Established in 1952, the SBA is a critical aid tool for both emerging and advanced economies needing short-term financial assistance. Typically lasting up to three years, the SBA requires borrowing countries to implement reforms targeting the root causes of their economic difficulties. Continued loan disbursement is conditional upon meeting these objectives.
Pakistan’s current economic situation reflects the IMF’s use of the EFF, designed for countries facing BoP crises due to deep-seated structural issues. The EFF offers longer-term support and repayment periods than the SBA, enabling countries to carry out comprehensive reforms to address these underlying challenges.
Seeking relief through the IMF’s EFF comes with a price. The EFF imposes stringent conditions, requiring borrowing countries like Pakistan to undertake significant structural reforms targeting macroeconomic fundamentals such as income generation, revenue collection, tax base expansion, and market liberalization. The IMF also emphasizes policy reforms to address institutional and economic weaknesses. During negotiations for the EFF agreement in July 2019, the IMF explicitly urged Pakistan to curb its defence spending.

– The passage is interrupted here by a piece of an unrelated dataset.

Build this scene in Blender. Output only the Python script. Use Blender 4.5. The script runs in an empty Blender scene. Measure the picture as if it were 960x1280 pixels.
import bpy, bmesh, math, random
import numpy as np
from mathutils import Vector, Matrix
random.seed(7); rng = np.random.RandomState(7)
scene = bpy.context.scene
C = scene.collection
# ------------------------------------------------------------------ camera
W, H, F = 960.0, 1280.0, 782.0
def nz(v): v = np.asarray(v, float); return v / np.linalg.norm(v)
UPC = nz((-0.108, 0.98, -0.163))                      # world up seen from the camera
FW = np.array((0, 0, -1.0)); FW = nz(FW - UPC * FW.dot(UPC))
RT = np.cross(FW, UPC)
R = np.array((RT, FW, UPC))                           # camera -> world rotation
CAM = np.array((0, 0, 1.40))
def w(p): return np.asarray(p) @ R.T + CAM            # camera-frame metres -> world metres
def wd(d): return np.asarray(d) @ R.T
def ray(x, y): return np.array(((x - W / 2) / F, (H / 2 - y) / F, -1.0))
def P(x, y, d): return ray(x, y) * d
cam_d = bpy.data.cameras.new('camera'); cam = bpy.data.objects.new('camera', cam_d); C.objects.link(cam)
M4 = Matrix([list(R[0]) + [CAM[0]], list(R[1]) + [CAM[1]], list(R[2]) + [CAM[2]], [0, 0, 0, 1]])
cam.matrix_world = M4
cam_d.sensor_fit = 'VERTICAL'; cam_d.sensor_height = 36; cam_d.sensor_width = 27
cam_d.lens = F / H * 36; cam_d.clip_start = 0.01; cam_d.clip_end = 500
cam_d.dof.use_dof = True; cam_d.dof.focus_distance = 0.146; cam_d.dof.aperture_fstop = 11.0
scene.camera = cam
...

The Extended Credit Facility (ECF), another IMF instrument, is aimed at countries facing long-term BoP difficulties. Rooted in the Poverty Reduction and Growth Trust (PRGT) program, the ECF is intended to support low-income countries. However, it demands strict adherence to structural benchmarks, policy adjustments, and quantitative targets, which often limit a government’s spending capacity.
Even earlier IMF interventions, such as the 1988 Structural Adjustment Facility, imposed significant constraints on Pakistan. The country was required to liberalize interest rates, reduce public sector borrowing, reform its banking sector, tackle budget deficits, manage debt levels, control inflation, bolster foreign exchange reserves, and address currency depreciation. The shift from reliance on SBAs to EFFs signals a troubling trend, indicating a decline from an emerging economy to a lower-income nation facing persistent BoP and related problems.